Les cas Bretagne et PACA sont plus étranges. Ils ont plusieurs points communs : faibles attaches locales de la tête de liste, crise des Verts dont plusieurs figures locales étaient passées sur d’autres listes. J’ai fait 4 réunions en PACA, dont le meeting de conclusion, et je crois pouvoir dire honnêtement à Laurence et à son équipe : il n’était pas raisonnable de tant miser ainsi sur le culturel au détriment du social, en particulier dans les Bouches du Rhône.
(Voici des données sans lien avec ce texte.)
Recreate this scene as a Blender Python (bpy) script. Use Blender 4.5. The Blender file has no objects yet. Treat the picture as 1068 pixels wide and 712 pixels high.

Malgré les efforts de Philippe Chesneau, l’économie sociale et solidaire n’a pas été assez mise en valeur, malgré les efforts de Michèle Rubirola, l’action santé-social ne l’a pas été du tout, et je n’ai guère vu l’axe agriculture-alimentation, sauf dans les Hautes-Alpes. Pour la Bretagne, je ne sais pas.

Et puis, hors de l’hexagone, deux tristes cas. La Corse, où Région et Peuples Solidaires a refusé d’offrir aux Verts fut-ce une seule place éligible sur la liste devenue « des autonomistes » . Et la Réunion, seule région où EE ne franchit pas la barre des 5 % ! Aux européennes, une excellente candidate, Ralibah Dubois, avait obtenu 21000 voix et 13%. La logique aurait voulu qu’elle soit reconduite pour profiter à fond de la notoriété ainsi conquise. Et bien non. Ajouter un « débarquement du National » se répandant dans la presse en déclarations opposées à celles des écologistes locaux…

Il faut bien un gros raté pour confirmer la règle : « consolidation à un haut niveau ».